Suddenly, Kuchar a genial, popular figure at Waialae Country Club, where galleries chanted “Koooch!…Koooch!” and he finished under a rainbow, is now trying to dig himself out from under a darkening cloud of controversy. One that has cast him in the heretofore unfamiliar role as a miserly multi-millionaire and insensitive figure.
Friday, as the fallout enveloped him on tour in Los Angeles, Kuchar felt compelled to offer a public apology and promise a meeting and more equitable squaring of accounts with Ortiz.
Last month during Sony it was alleged by another golfer that Kuchar paid the caddie $3,000, a fraction of what convention dictates a caddie would receive for his role on the winning bag.
At the time, Kuchar sought to squelch the budding controversy, telling reporters from Golf World and the Golf Channel there was “no story” and the $3,000 figure was inaccurate. At one point, Kuchar even returned to the media room at Waialae to more firmly underline his position.
There were a few under-the-breath comments such as “How much are you going to pay your caddie this time?” as word slowly began to get around at Waialae.

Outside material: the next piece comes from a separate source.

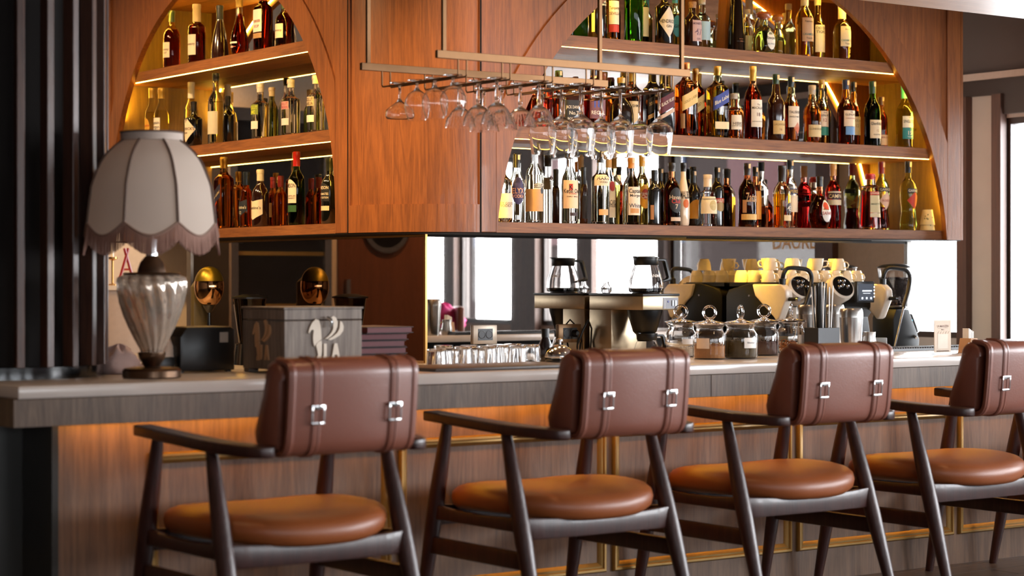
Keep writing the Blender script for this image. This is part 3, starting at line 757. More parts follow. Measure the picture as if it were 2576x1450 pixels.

But then things faded until Golf.com tracked down Ortiz in Mexico. The caddie, who regularly works the Mayakoba Resort, where it has been reported $200 is a good day’s earnings. He was hired by Kuchar, a late entry to the tournament, whose regular caddie, John Wood, was unable to make it due to a prior commitment.
Ortiz told Golf.com the agreement had been for $3,000 plus an unspecified percentage of any winnings. Kuchar told the website he had promised Ortiz $1,000 for a missed cut, $2,000 for a made cut, $3,000 for a Top 20 finish and $4,000 for finishing in the top 10.
There was, apparently, no figure set for a victory, something Kuchar hadn’t accomplished since 2014.
Generally, according to convention, caddies receive a base rate and a bonus amount that depends on how much prize money their golfer earns. In the case of a tournament victory, that often comes to 10 percent of the winning purse.
For Ortiz, the 10 percent would have come to nearly $130,000. But he also did not have many of the out-of-pocket costs of regular caddies who travel the tour or the extensive knowledge of his pro.
Still, $5,000 seemed an embarrassingly small sum for someone who has just won nearly $1.3 million for the week and who has earned nearly $46 million in PGA Tour winnings over his career to turn tightfisted over.
“The extra $1,000 was, ‘Thank you — it was a great week.’ Those were the terms. He was in agreement with those terms. That’s where I struggle,” Kuchar told Golf.com “I don’t know what happened. Someone must have said, ‘You need much more.’ ”
“For a guy who makes $200 a day, a $5,000 week is a really big week,” Kuchar had said, missing the bigger picture.
Because, as such, $50,000, the sum Ortiz said he had hoped for, could have been a life-changing amount for his family at little expense to Kuchar.
On the course of public opinion it has cost Kuchar much, much more.